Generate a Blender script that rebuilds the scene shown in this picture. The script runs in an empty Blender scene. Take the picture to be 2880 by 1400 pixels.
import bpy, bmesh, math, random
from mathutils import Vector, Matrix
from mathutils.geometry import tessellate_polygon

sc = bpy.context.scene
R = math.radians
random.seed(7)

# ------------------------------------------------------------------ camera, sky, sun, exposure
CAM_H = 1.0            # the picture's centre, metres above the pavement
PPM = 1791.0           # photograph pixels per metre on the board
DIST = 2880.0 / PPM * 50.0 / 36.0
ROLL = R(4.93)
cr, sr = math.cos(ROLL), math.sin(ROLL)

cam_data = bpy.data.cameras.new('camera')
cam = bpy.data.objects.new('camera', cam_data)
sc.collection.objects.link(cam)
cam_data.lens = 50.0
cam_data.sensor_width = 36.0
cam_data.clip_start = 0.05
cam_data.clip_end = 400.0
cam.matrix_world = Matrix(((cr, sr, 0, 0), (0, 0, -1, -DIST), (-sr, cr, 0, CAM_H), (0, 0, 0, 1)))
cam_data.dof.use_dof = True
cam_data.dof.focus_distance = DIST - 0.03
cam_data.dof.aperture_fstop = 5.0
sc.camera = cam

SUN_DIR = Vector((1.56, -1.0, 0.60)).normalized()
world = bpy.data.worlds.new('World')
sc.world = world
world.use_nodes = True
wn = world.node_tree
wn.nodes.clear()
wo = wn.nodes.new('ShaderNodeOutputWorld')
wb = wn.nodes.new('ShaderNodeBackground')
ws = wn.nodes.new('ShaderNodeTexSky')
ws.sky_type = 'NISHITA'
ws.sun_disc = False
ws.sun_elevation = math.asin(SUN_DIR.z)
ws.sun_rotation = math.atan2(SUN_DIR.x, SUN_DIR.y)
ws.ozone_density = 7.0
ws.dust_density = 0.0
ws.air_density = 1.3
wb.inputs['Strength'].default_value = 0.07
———
▸ **REQUEST**
Copy out every line in the listing where the word "scene" appears.

▸ **FULL OUTPUT**
Generate a Blender script that rebuilds the scene shown in this picture. The script runs in an empty Blender scene. Take the picture to be 2880 by 1400 pixels.
sc = bpy.context.scene